## [Task requirements]
All of the data below should be written out exactly.
---------- Material ----------
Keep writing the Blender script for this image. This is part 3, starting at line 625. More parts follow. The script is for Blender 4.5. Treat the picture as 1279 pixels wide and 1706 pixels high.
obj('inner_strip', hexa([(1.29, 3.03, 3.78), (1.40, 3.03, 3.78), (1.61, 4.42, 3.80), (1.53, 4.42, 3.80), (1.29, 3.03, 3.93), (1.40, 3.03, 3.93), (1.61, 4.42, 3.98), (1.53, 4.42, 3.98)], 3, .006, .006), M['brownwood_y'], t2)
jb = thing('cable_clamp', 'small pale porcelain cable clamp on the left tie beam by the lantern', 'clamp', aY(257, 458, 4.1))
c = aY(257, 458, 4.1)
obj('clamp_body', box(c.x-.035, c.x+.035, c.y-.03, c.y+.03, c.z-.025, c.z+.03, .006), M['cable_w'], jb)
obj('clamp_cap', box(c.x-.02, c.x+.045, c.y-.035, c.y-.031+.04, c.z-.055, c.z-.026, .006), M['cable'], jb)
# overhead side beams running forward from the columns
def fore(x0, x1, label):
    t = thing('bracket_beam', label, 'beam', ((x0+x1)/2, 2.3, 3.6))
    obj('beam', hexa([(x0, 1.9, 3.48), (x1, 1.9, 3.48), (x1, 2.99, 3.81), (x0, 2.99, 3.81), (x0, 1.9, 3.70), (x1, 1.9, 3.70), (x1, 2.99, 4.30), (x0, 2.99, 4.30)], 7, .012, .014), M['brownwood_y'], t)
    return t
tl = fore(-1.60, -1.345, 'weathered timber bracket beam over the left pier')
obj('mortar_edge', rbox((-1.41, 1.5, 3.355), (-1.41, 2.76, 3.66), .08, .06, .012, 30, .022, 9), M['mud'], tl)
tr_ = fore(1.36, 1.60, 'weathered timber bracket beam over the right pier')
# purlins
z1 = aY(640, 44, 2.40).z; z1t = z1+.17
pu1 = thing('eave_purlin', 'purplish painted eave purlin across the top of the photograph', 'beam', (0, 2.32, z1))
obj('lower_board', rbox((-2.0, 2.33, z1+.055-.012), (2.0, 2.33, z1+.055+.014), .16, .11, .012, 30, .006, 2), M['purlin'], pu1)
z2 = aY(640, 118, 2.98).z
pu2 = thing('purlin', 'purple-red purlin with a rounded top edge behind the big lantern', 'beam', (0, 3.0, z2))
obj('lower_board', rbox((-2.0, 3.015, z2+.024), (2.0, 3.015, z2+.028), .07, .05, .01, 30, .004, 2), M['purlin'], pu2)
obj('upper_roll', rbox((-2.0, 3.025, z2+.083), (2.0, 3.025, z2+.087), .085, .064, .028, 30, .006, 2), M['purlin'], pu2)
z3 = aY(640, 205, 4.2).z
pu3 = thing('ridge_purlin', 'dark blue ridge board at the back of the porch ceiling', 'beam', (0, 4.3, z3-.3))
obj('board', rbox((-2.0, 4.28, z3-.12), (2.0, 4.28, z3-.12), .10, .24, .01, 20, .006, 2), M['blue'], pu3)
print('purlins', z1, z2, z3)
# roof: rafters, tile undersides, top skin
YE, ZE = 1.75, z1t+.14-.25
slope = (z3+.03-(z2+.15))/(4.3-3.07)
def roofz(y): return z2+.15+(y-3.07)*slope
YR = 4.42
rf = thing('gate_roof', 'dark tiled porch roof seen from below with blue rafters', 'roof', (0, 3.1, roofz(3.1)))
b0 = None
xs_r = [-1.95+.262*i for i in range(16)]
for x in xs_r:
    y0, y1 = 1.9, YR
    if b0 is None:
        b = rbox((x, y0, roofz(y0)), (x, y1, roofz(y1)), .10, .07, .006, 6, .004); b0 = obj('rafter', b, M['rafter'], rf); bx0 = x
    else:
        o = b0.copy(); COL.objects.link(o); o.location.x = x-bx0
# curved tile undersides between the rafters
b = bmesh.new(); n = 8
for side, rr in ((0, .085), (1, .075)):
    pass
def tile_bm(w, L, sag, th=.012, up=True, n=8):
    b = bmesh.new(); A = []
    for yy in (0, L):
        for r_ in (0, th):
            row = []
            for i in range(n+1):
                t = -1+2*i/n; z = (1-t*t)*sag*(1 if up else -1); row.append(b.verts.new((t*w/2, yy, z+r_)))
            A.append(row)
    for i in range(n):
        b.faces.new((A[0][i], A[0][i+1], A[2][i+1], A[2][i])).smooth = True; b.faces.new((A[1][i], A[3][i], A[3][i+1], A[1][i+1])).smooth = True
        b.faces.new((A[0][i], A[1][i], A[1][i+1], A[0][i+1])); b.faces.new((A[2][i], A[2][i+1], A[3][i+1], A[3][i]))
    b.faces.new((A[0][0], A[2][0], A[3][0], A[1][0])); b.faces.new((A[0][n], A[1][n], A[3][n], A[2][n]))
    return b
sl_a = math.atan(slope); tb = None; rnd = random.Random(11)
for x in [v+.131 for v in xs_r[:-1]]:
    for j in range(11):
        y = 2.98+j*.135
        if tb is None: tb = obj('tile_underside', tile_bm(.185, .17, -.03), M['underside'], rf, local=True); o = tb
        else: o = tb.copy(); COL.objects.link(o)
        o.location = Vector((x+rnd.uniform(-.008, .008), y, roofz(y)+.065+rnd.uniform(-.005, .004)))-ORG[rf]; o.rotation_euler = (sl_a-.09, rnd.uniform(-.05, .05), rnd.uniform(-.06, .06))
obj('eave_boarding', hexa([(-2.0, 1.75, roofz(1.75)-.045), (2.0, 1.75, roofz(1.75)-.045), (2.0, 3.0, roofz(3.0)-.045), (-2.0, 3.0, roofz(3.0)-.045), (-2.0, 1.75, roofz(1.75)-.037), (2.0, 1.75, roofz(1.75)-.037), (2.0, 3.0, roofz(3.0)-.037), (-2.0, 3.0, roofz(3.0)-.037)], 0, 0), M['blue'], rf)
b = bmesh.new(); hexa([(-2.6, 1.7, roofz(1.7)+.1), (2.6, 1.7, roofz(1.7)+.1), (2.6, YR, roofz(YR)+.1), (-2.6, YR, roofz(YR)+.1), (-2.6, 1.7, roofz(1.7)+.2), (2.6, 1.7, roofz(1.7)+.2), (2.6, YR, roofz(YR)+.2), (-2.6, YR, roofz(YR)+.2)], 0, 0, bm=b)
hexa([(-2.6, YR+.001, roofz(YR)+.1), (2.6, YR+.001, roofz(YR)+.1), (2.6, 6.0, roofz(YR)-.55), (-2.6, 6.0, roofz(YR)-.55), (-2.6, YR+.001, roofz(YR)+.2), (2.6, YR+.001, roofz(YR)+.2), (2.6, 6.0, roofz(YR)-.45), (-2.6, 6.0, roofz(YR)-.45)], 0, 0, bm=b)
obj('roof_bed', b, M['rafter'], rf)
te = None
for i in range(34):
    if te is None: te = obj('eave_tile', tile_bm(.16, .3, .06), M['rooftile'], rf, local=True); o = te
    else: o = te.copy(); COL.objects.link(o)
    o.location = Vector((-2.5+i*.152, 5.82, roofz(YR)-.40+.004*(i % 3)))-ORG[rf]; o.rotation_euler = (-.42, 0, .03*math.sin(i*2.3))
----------
## [Result of the task]
Keep writing the Blender script for this image. This is part 3, starting at line 625. More parts follow. The script is for Blender 4.5. Treat the picture as 1279 pixels wide and 1706 pixels high.
obj('inner_strip', hexa([(1.29, 3.03, 3.78), (1.40, 3.03, 3.78), (1.61, 4.42, 3.80), (1.53, 4.42, 3.80), (1.29, 3.03, 3.93), (1.40, 3.03, 3.93), (1.61, 4.42, 3.98), (1.53, 4.42, 3.98)], 3, .006, .006), M['brownwood_y'], t2)
jb = thing('cable_clamp', 'small pale porcelain cable clamp on the left tie beam by the lantern', 'clamp', aY(257, 458, 4.1))
c = aY(257, 458, 4.1)
obj('clamp_body', box(c.x-.035, c.x+.035, c.y-.03, c.y+.03, c.z-.025, c.z+.03, .006), M['cable_w'], jb)
obj('clamp_cap', box(c.x-.02, c.x+.045, c.y-.035, c.y-.031+.04, c.z-.055, c.z-.026, .006), M['cable'], jb)
# overhead side beams running forward from the columns
def fore(x0, x1, label):
    t = thing('bracket_beam', label, 'beam', ((x0+x1)/2, 2.3, 3.6))
    obj('beam', hexa([(x0, 1.9, 3.48), (x1, 1.9, 3.48), (x1, 2.99, 3.81), (x0, 2.99, 3.81), (x0, 1.9, 3.70), (x1, 1.9, 3.70), (x1, 2.99, 4.30), (x0, 2.99, 4.30)], 7, .012, .014), M['brownwood_y'], t)
    return t
tl = fore(-1.60, -1.345, 'weathered timber bracket beam over the left pier')
obj('mortar_edge', rbox((-1.41, 1.5, 3.355), (-1.41, 2.76, 3.66), .08, .06, .012, 30, .022, 9), M['mud'], tl)
tr_ = fore(1.36, 1.60, 'weathered timber bracket beam over the right pier')
# purlins
z1 = aY(640, 44, 2.40).z; z1t = z1+.17
pu1 = thing('eave_purlin', 'purplish painted eave purlin across the top of the photograph', 'beam', (0, 2.32, z1))
obj('lower_board', rbox((-2.0, 2.33, z1+.055-.012), (2.0, 2.33, z1+.055+.014), .16, .11, .012, 30, .006, 2), M['purlin'], pu1)
z2 = aY(640, 118, 2.98).z
pu2 = thing('purlin', 'purple-red purlin with a rounded top edge behind the big lantern', 'beam', (0, 3.0, z2))
obj('lower_board', rbox((-2.0, 3.015, z2+.024), (2.0, 3.015, z2+.028), .07, .05, .01, 30, .004, 2), M['purlin'], pu2)
obj('upper_roll', rbox((-2.0, 3.025, z2+.083), (2.0, 3.025, z2+.087), .085, .064, .028, 30, .006, 2), M['purlin'], pu2)
z3 = aY(640, 205, 4.2).z
pu3 = thing('ridge_purlin', 'dark blue ridge board at the back of the porch ceiling', 'beam', (0, 4.3, z3-.3))
obj('board', rbox((-2.0, 4.28, z3-.12), (2.0, 4.28, z3-.12), .10, .24, .01, 20, .006, 2), M['blue'], pu3)
print('purlins', z1, z2, z3)
# roof: rafters, tile undersides, top skin
YE, ZE = 1.75, z1t+.14-.25
slope = (z3+.03-(z2+.15))/(4.3-3.07)
def roofz(y): return z2+.15+(y-3.07)*slope
YR = 4.42
rf = thing('gate_roof', 'dark tiled porch roof seen from below with blue rafters', 'roof', (0, 3.1, roofz(3.1)))
b0 = None
xs_r = [-1.95+.262*i for i in range(16)]
for x in xs_r:
    y0, y1 = 1.9, YR
    if b0 is None:
        b = rbox((x, y0, roofz(y0)), (x, y1, roofz(y1)), .10, .07, .006, 6, .004); b0 = obj('rafter', b, M['rafter'], rf); bx0 = x
    else:
        o = b0.copy(); COL.objects.link(o); o.location.x = x-bx0
# curved tile undersides between the rafters
b = bmesh.new(); n = 8
for side, rr in ((0, .085), (1, .075)):
    pass
def tile_bm(w, L, sag, th=.012, up=True, n=8):
    b = bmesh.new(); A = []
    for yy in (0, L):
        for r_ in (0, th):
            row = []
            for i in range(n+1):
                t = -1+2*i/n; z = (1-t*t)*sag*(1 if up else -1); row.append(b.verts.new((t*w/2, yy, z+r_)))
            A.append(row)
    for i in range(n):
        b.faces.new((A[0][i], A[0][i+1], A[2][i+1], A[2][i])).smooth = True; b.faces.new((A[1][i], A[3][i], A[3][i+1], A[1][i+1])).smooth = True
        b.faces.new((A[0][i], A[1][i], A[1][i+1], A[0][i+1])); b.faces.new((A[2][i], A[2][i+1], A[3][i+1], A[3][i]))
    b.faces.new((A[0][0], A[2][0], A[3][0], A[1][0])); b.faces.new((A[0][n], A[1][n], A[3][n], A[2][n]))
    return b
sl_a = math.atan(slope); tb = None; rnd = random.Random(11)
for x in [v+.131 for v in xs_r[:-1]]:
    for j in range(11):
        y = 2.98+j*.135
        if tb is None: tb = obj('tile_underside', tile_bm(.185, .17, -.03), M['underside'], rf, local=True); o = tb
        else: o = tb.copy(); COL.objects.link(o)
        o.location = Vector((x+rnd.uniform(-.008, .008), y, roofz(y)+.065+rnd.uniform(-.005, .004)))-ORG[rf]; o.rotation_euler = (sl_a-.09, rnd.uniform(-.05, .05), rnd.uniform(-.06, .06))
obj('eave_boarding', hexa([(-2.0, 1.75, roofz(1.75)-.045), (2.0, 1.75, roofz(1.75)-.045), (2.0, 3.0, roofz(3.0)-.045), (-2.0, 3.0, roofz(3.0)-.045), (-2.0, 1.75, roofz(1.75)-.037), (2.0, 1.75, roofz(1.75)-.037), (2.0, 3.0, roofz(3.0)-.037), (-2.0, 3.0, roofz(3.0)-.037)], 0, 0), M['blue'], rf)
b = bmesh.new(); hexa([(-2.6, 1.7, roofz(1.7)+.1), (2.6, 1.7, roofz(1.7)+.1), (2.6, YR, roofz(YR)+.1), (-2.6, YR, roofz(YR)+.1), (-2.6, 1.7, roofz(1.7)+.2), (2.6, 1.7, roofz(1.7)+.2), (2.6, YR, roofz(YR)+.2), (-2.6, YR, roofz(YR)+.2)], 0, 0, bm=b)
hexa([(-2.6, YR+.001, roofz(YR)+.1), (2.6, YR+.001, roofz(YR)+.1), (2.6, 6.0, roofz(YR)-.55), (-2.6, 6.0, roofz(YR)-.55), (-2.6, YR+.001, roofz(YR)+.2), (2.6, YR+.001, roofz(YR)+.2), (2.6, 6.0, roofz(YR)-.45), (-2.6, 6.0, roofz(YR)-.45)], 0, 0, bm=b)
obj('roof_bed', b, M['rafter'], rf)
te = None
for i in range(34):
    if te is None: te = obj('eave_tile', tile_bm(.16, .3, .06), M['rooftile'], rf, local=True); o = te
    else: o = te.copy(); COL.objects.link(o)
    o.location = Vector((-2.5+i*.152, 5.82, roofz(YR)-.40+.004*(i % 3)))-ORG[rf]; o.rotation_euler = (-.42, 0, .03*math.sin(i*2.3))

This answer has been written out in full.